In 2001, President Bush nominated Negroponte to be U.S. ambassador to the U.N., a post requiring Congressional approval. Foreseeing that his selection’s legacy in Honduras might come under intense scrutiny, Bush responded with a characteristically preemptive strategy.
On March 25, 2001, the Los Angeles Times reported on the “sudden deportation from the United States of several former Honduran death-squad members who could have provided damaging testimony against Negroponte.” The Bush administration had pocketed Negroponte’s confirmation; it had also condemned Central America’s past to blanket amnesia. On a 1982 trip to Latin America, Reagan quipped: “You’d be surprised. They’re all individual countries down there.” A slap in the face, rivaled only by the U.S. Senate’s indifference to the Cold War’s harrowing genocide.
I do not believe that Honduras’ gory-scarlet cheeks can withstand another blow. In spite of this, Yale seems intent to privilege Mr. Negroponte with a lectureship here next fall.

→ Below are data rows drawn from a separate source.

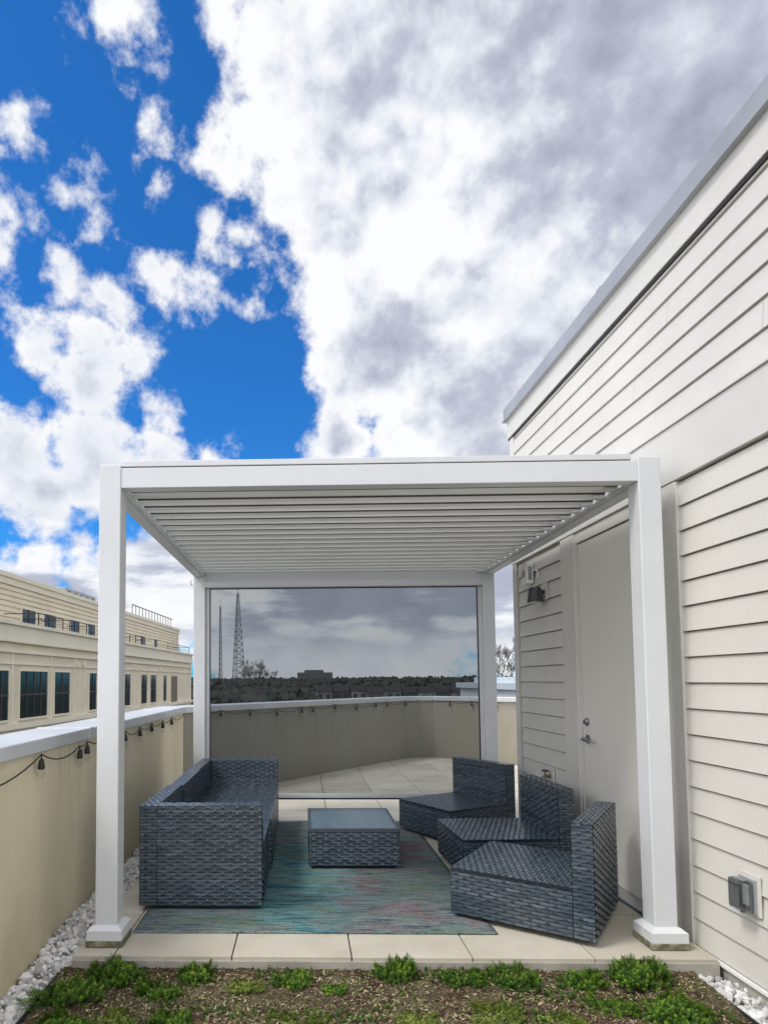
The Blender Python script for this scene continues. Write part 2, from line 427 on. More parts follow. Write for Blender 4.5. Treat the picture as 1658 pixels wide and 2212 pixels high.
anc+=[(1.83,11.44,1.03),(2.10,11.61,1.04)]
string('string_lights','string of small bulbs along the diagonal wall behind the mesh screen',anc,anc[0])
db=V((3.6-2.62,10.5-11.46,0)).normalized()
anc=[(2.34,11.59,1.04)]+[tuple(V((2.62,11.46,0))+db*s+V((-.71,-.70,0))*.04+V((0,0,1.03))) for s in (.02,.45,.9,1.4,1.8)]
string('string_lights','short run of bulbs on the parapet return beyond the far right post',anc,anc[0])

# ------------------------------------------------ pergola
pg=thing('pergola','large white aluminium pergola with louvered roof standing over the rug and sofas','pergola',((XL+XR)/2,(YF+YB)/2,0))
pc=V(((XL+XR)/2,(YF+YB)/2,0))
def P(mb,x0,x1,y0,y1,z0,z1): return mb.box(x0-pc.x,x1-pc.x,y0-pc.y,y1-pc.y,z0,z1)
for (x,y) in ((XL,YF),(XR-PW,YF),(XL,YB-PW),(XR-PW,YB-PW)):
    m=MB(); P(m,x,x+PW,y,y+PW,.05,ZT-.012); po=m.build('post',white,pg,bevel=.005)
    e=.034; m=MB(); P(m,x-e,x+PW+e,y-e,y+PW+e,.035,.085)
    m.frus(x-e-pc.x+.001,x+PW+e-pc.x-.001,y-e-pc.y+.001,y+PW+e-pc.y-.001,.0852,.106,.026)
    m.build('base_cover',white,po)
    m=MB(); e=.038; P(m,x-e,x+PW+e,y-e,y+PW+e,.001,.034); m.build('footing_block',mossm,po,bevel=.004)
ZB=2.488
m=MB(); P(m,XL+PW,XR-PW,YF+.006,YF+.09,ZB,2.602); m.build('front_beam',white,pg,bevel=.003)
m=MB(); P(m,XL+PW+.002,XR-PW-.03,YF+.02,YF+.10,2.6022,2.610); m.build('shadow_strip',shade_strip_m,pg)
m=MB(); P(m,XL+PW-.004,XR-PW-.03,YF+.010,YF+.10,2.6102,2.642); m.build('beam_cap',white,pg,bevel=.003)
m=MB(); P(m,XL+.008,XL+.09,YF+PW,YB-PW,ZB,2.62); m.build('side_beam',white,pg,bevel=.003)
m=MB(); P(m,XR-.09,XR-.008,YF+PW,YB-PW,ZB,2.62); m.build('side_beam',white,pg,bevel=.003)
m=MB(); P(m,XL+PW,XR-PW,YB-.09,YB-.006,2.44,2.62); m.build('rear_beam',white,pg,bevel=.003)
m=MB(); P(m,XL+PW,XR-PW,YB-PW,YB-.02,2.372,2.438); m.build('screen_housing',white,pg,bevel=.008)
m=MB(); P(m,XL+.092,XL+.12,YF+.1,YB-.1,2.498,2.508); m.build('gutter_ledge',white,pg)
m=MB(); P(m,XR-.12,XR-.092,YF+.1,YB-.1,2.498,2.508); m.build('gutter_ledge',white,pg)
nL=18; y0=YF+.12; sp=(YB-.10-y0)/nL
zl,zh=2.525,2.582
for i in range(nL):
    y_0=y0+sp*i-pc.y; w_=sp+.012; m=MB()
    def uz(t): return zh+(zl-zh)*t
    prof=[(y_0,zh),(y_0+w_,zl),(y_0+w_,zl-.013),(y_0+w_+.004,zl-.013),(y_0+w_+.004,zl+.012),(y_0,zh+.012)]
    m.extr(prof,'x',XL+.105-pc.x,XR-.105-pc.x); lo=m.build('louver',louver_m,pg)
    ta,tb=.45,.765; m=MB()
    m.extr([(y_0+w_*ta,uz(ta)-.004),(y_0+w_*tb,uz(tb)-.004),(y_0+w_*tb,uz(tb)-.0003),(y_0+w_*ta,uz(ta)-.0003)],'x',XL+.106-pc.x,XR-.106-pc.x); m.build('shade_line',shade_strip_m,lo)  # dark strip added to draw the shade line between blades
    m=MB(); m.tube([(XR-.18-pc.x,y_0+w_*.8,2.522),(XR-.105-pc.x,y_0+w_*.8,2.522)],.013,8); m.build('pivot_pin',plasticw,lo)
m=MB(); hp=V((XL-.004,YB-.2,2.44))-pc
m.tube([hp,hp+V((-.012,0,-.02)),hp+V((-.004,0,-.05)),hp+V((.01,0,-.04))],.005,6); m.build('hook',chrome,pg)
sc=thing('mesh_screen','dark see-through mesh screen rolled down between the rear pergola posts','screen',((XL+XR)/2,YB-.055,0))
so=V(((XL+XR)/2,YB-.055,0))
sx0,sx1=XL+PW+.045-so.x,XR-PW-.045-so.x
m=MB(); m.add([(sx0,0,.255),(sx1,0,.255),(sx1,0,2.37),(sx0,0,2.37)],[(0,1,2,3)]); m.build('mesh_fabric',screenmat,sc)
m=MB(); m.box(sx0-.01,sx1+.01,-.016,.016,.215,.257); m.build('bottom_bar',white,sc,bevel=.004)
m=MB(); m.box(sx0-.01,sx1+.01,-.014,.014,.200,.214); m.build('weather_strip',black,sc)
m=MB()
for x in (sx0,sx1): m.box(x-.005 if x<0 else x-.004,x+.004 if x<0 else x+.005,-.006,.006,.255,2.37)
m.box(sx0,sx1,-.006,.006,2.362,2.371); m.build('edge_binding',black,sc)
for s,xx in ((-1,sx0),(1,sx1)):
    m=MB(); a,b=(xx-.045,xx-.008) if s<0 else (xx+.008,xx+.045)
    m.box(a,b,-.025,.025,.03,2.37); m.build('side_track',white,sc,bevel=.003)

# ------------------------------------------------ building on the right
BO=V((2.05,6.14,0)); TH=.02
bd=thing('roof_access_building','off-white clapboard building with grey metal roof edge and tall door along the right side','building',tuple(BO),TH)
Rz=Matrix.Rotation(TH,3,'Z')
def Wl(px,py,off=0):
    d=Rz.transposed()@ray(px,py); e=Rz.transposed()@(EYE-BO)
    t=(off-e.x)/d.x; return e+d*t
def toW(p): return BO+Rz@V(p)
YEND=-9.5
yc0=Wl(1128,1500).y; yc1=Wl(1224,1500).y; yd0=Wl(1258,1500).y; yt0=Wl(1437,1500).y; yt1=Wl(1484,1500).y
m=MB(); m.box(.03,6,YEND,-.02,-.14,4.0); m.build('wall',sidingm,bd)
def laps(mb,ya,yb,z0,z1,ex,lip=.014,sgn=-1,x=0,gap=.008,dep=.025):
    z=z0
    while z<z1-.01:
        zt=min(z+ex,z1)
        mb.add([(x+sgn*lip,ya,z+gap),(x+sgn*lip,yb,z+gap),(x+sgn*.001,yb,zt),(x+sgn*.001,ya,zt),
                (x-sgn*dep,ya,z+gap),(x-sgn*dep,yb,z+gap),(x-sgn*dep,ya,z),(x-sgn*dep,yb,z),(x+sgn*.001,ya,z),(x+sgn*.001,yb,z)],
               [(0,1,2,3),(0,4,5,1),(4,6,7,5),(6,8,9,7)],.5)
        z+=ex
def lapgroup(ya,yb,z0,z1,ex,joints=0):
    m=MB(); laps(m,ya,yb,z0,z1,ex)
    o=m.build('siding',sidingm,bd)
    if joints:
        for k in range(joints):
            n=int((z1-z0)/ex); i=random.randrange(n); yy=random.uniform(ya*.45,yb-.4); z=z0+i*ex
            m=MB(); m.add([(-.0146,yy,z+.008),(-.0146,yy+.0025,z+.008),(-.0018,yy+.0025,z+ex),(-.0018,yy,z+ex)],[(0,1,2,3)]); m.build('butt_joint',concrete,o)
lapgroup(yc1,yc0,-.02,2.53,.14)
lapgroup(YEND,yt1,-.02,2.51,.14,3)
lapgroup(YEND,-.09,2.85,3.77,.1455,6)
m=MB(); m.box(-.020,.06,-.09,.0,-.02,3.75); m.build('corner_board',trimm,bd,bevel=.003)
m=MB(); m.box(-.028,.03,YEND,-.001,2.515,2.825); m.build('belt_board',trimm,bd,bevel=.003)
m=MB(); m.extr([(-.002,2.862),(-.04,2.842),(-.04,2.828),(.02,2.828),(.02,2.862)],'y',YEND,-.0); m.build('drip_cap',trimm,bd)
m=MB(); m.box(-.03,.04,YEND,.03,3.768,3.97); m.build('fascia',trimm,bd,bevel=.003)
m=MB(); m.box(-.022,.02,YEND,.022,3.748,3.767); m.build('fascia_shadow_strip',darkgap,bd)  # dark strip standing in for the shadow under the fascia
m=MB(); m.box(-.055,.3,YEND,.055,3.962,4.075); m.build('roof_flashing',flash,bd,bevel=.004)
m=MB(); m.box(-.066,.3,YEND,.066,3.948,3.9615); m.build('flashing_drip_edge',flash,bd)
for y in (-1.9,-4.1,-6.6): m=MB(); m.box(-.059,.3,y-.03,y+.03,3.964,4.079); m.build('flashing_joint',flash,bd,bevel=.002)
m=MB(); m.box(.3,6,YEND,.03,3.97,4.02); m.build('roof',flash,bd)
m=MB(); m.box(-.024,.02,yd0+.035,yc1,-.02,2.51); m.build('door_casing',trimm,bd,bevel=.003)
m=MB(); m.box(-.024,.02,yt1,yt0+.02,-.02,2.51); m.build('door_casing',trimm,bd,bevel=.003)
DW=.93
m=MB(); m.box(-.008,.03,yt0+.021,yd0-DW-.03,-.02,2.51); m.build('door_casing',trimm,bd)
m=MB(); m.box(-.014,.02,yd0-DW-.03,yd0+.034,2.43,2.512); m.box(-.014,.02,yd0+.006,yd0+.034,.02,2.43); m.box(-.014,.02,yd0-DW-.03,yd0-DW-.006,.02,2.43); m.build('door_frame',trimm,bd,bevel=.002)
m=MB(); m.box(.004,.025,yd0-DW-.006,yd0+.006,.0,2.43); m.build('door_gap',darkgap,bd)
m=MB(); m.box(-.004,.03,yd0-DW,yd0,.035,2.422); dr=m.build('door',doorm,bd,bevel=.002)
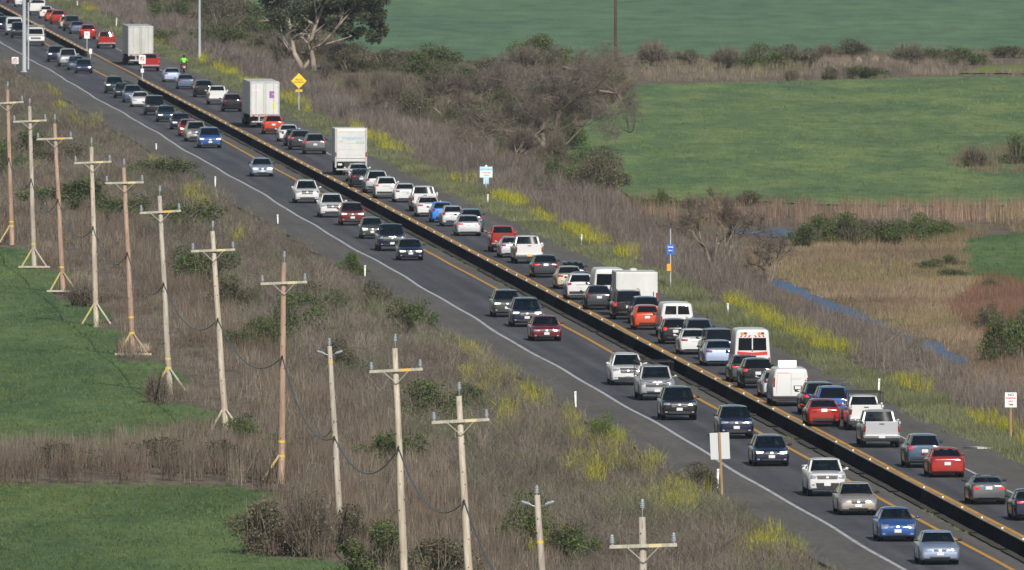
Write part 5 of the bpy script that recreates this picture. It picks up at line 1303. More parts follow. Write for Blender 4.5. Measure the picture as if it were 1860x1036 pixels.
# white box truck
L_ = 9.0; W = 2.56
t = thing('box_truck', 'white box truck with a roll up rear door and faint blue lettering', 'truck', (0, 0, 0), 0, G_R); yb = -L_ / 2
panel(t, 'cargo_box', -W / 2, W / 2, yb + .06, yb + 6.9, 1.08, 3.72, m_boxw, .02)
for s in (-1, 1): panel(t, 'corner_post', min(s * W / 2, s * (W / 2 - .14)), max(s * W / 2, s * (W / 2 - .14)), yb, yb + .055, .62, 3.74, m_alu, .01)
panel(t, 'door_header', -W / 2 + .145, W / 2 - .145, yb, yb + .055, 3.50, 3.74, mat('header_white', (.74, .72, .66), .5), .01)
for k in range(5): panel(t, 'door_panel', -W / 2 + .16, W / 2 - .16, yb + .02 + .003 * (k % 2), yb + .055, 1.14 + .47 * k, 1.14 + .47 * k + .462, m_boxw, .004)
panel(t, 'door_ledge', -W / 2 + .16, W / 2 - .16, yb - .03, yb + .018, 1.36, 1.42, m_alu)
for s in (-1, 1):
    panel(t, 'side_marker', s * 1.21 - .05, s * 1.21 + .05, yb - .02, yb - .003, 1.5, 1.85, m_tail); panel(t, 'clearance_lamp', s * 1.12 - .06, s * 1.12 + .06, yb - .02, yb - .003, 3.60, 3.66, m_amber)
panel(t, 'rear_bumper', -W / 2 + .1, W / 2 - .1, yb - .02, yb + .10, .42, .54, m_boxg, .01); panel(t, 'liftgate', -.55, .6, yb + .02, yb + .10, .56, 1.04, m_trim)
panel(t, 'licence_plate', -1.05, -.72, yb - .01, yb + .02, .80, .96, m_plate); panel(t, 'chassis', -.55, .55, yb + .12, L_ / 2 - 1, .6, 1.04, m_trim)
def write(t, s, size, x, y, z, m_, bold=0.0, flip=False):
    me = text_mesh(s, size, bold); me.materials.append(m_); o = obj('writing', me, None, t); o.location = (x, y, z); o.rotation_euler = (math.pi / 2, 0, 0); return o
write(t, 'imagebox', .42, .10, yb + .012, 2.98, mat('pale_blue_print', (.30, .44, .58), .5), .008); write(t, 'BOX4', .24, .72, yb + .012, 2.64, mat('pale_green_print', (.30, .48, .34), .5), .005); write(t, 'rental', .13, -.80, yb + .012, 2.72, mat('tan_print', (.42, .35, .30), .5), .004)
cab(t, L_ / 2, 2.4, 2.1, 2.5, m_vwhite, .45); axle_pair(t, 1.2, yb + 2.3, .46); axle_pair(t, 1.15, L_ / 2 - .72, .45, False)
place(t, 638, 319, L_, False)
# semi trailers
def semi(px, py, label, m_box, stickers, Ht=4.08):
    L_ = 20.0; W = 2.6; t = thing('semi_truck', label, 'truck', (0, 0, 0), 0, G_R); yb = -L_ / 2
    panel(t, 'trailer_box', -W / 2, W / 2, yb + .07, yb + 15.6, 1.12, Ht, m_box, .02)
    for s in (-1, 1):
        x0, x1 = (.012, 1.20) if s > 0 else (-1.20, -.012)
        d = panel(t, 'rear_door', x0, x1, yb + .015, yb + .065, 1.22, Ht - .14, m_box, .006)
        for x in (s * .10, s * .78):
            bm = bmesh.new(); tube(bm, [(x, yb - .01, 1.24), (x, yb - .01, Ht - .17)], .016, 6); obj('lock_rod', finish('lock_rod', bm), m_alu, d)
        for z in (1.45, 2.2, 2.9, 3.6): panel(d, 'hinge', min(s * 1.12, s * 1.20), max(s * 1.12, s * 1.20), yb - .005, yb + .014, z, z + .07, m_alu)
        panel(t, 'door_post', min(s * 1.205, s * 1.30), max(s * 1.205, s * 1.30), yb, yb + .07, 1.0, Ht - .005, m_alu, .006)
        panel(t, 'taillight', s * 1.0 - .12, s * 1.0 + .12, yb - .02, yb + .01, 1.03, 1.11, m_tail); panel(t, 'mud_flap', s * .98 - .30, s * .98 + .30, yb + .7, yb + .72, .25, 1.0, m_trim)
    panel(t, 'door_header', -1.20, 1.20, yb, yb + .07, Ht - .135, Ht - .005, m_alu, .006); panel(t, 'door_sill', -1.20, 1.20, yb, yb + .07, 1.0, 1.21, m_dirt, .006)
    panel(t, 'rear_guard', -1.15, 1.15, yb, yb + .10, .50, .60, m_boxg, .01)
    for s in (-1, 1): panel(t, 'guard_strut', s * .5 - .05, s * .5 + .05, yb + .01, yb + .09, .60, 1.0, m_boxg)
    for (x, z, w, h, m_) in stickers: panel(t, 'sticker', x - w / 2, x + w / 2, yb + .004, yb + .013, z - h / 2, z + h / 2, m_)
    panel(t, 'chassis', -.45, .45, yb + .2, L_ / 2 - 1, .75, 1.10, m_trim)
    for y in (yb + 1.6, yb + 2.85, yb + 13.3, yb + 14.6): axle_pair(t, 1.25, y, .50)
    cab(t, L_ / 2, 3.4, 2.4, 3.2, m_vwhite, .5); axle_pair(t, 1.2, L_ / 2 - 1.02, .5, False)
    return place(t, px, py, L_, False)
semi(480, 227.5, 'white semi trailer with purple and yellow stickers on its rear doors', m_boxw, [(.62, 2.95, .44, .62, mat('purple_sticker', (.25, .10, .30), .5)), (.62, 2.95 + .02, .40, .10, mat('sticker_white', (.7, .6, .75), .5)), (.82, 1.95, .30, .50, mat('yellow_sticker', (.62, .58, .15), .5)), (-.72, 3.3, .6, .22, mat('faint_pink_sticker', (.66, .56, .64), .5))])
semi(255, 114.5, 'dull grey semi trailer at the upper left ahead of the red pickup', m_boxg, [])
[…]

Doubtless, “professor” Negroponte plans to distract students with faraway narratives about Cuba. Surely he does not plan to reminisce about Honduras. As NYU Professor Greg Grandin writes in “A Companion to Post-1945 America”: “Poets [have seen] the world in a grain of sand but only diplomatic historians” — and politicians, I might add — “could reduce the Latin American Cold War to a Cuban beach.”
I do not delude myself that petitions, words or even demonstrations can prevent Negroponte’s coming. Perhaps this is still the intergenerational power of KUBARK, impressing upon me the sense that Honduras will always “remain cut off from a world” of lawful retribution, historical redemption and justice.
For me, KUBARK was once a bedtime story: a mythical machine that reaped souls at dusk. Negroponte was a sinister folk tale. These popular legends were never as paralyzing to me then as they are now, when I — no longer cut off from the world — can ascertain their truth.
Shrouded in lux, I encounter veritas which is not veritas. In veritas, I also discover a lux too dark for tangible contestation. I encounter ideological propaganda, impunity, the usual handful of warmongers disguised as university historians. I see a war criminal about to don professors’ clothing. But there is nothing much mysterious about it anymore. The legend has been declassified.
Amid so much facticity, I can only ask the following of our University’s administration: Please rescind your invitation to Negroponte and thus redeem Lux et Veritas from the Chimera it presently finds itself in. Please invert the Reagan slapstick, and at last conceive the many worlds within a world that historians would otherwise forget.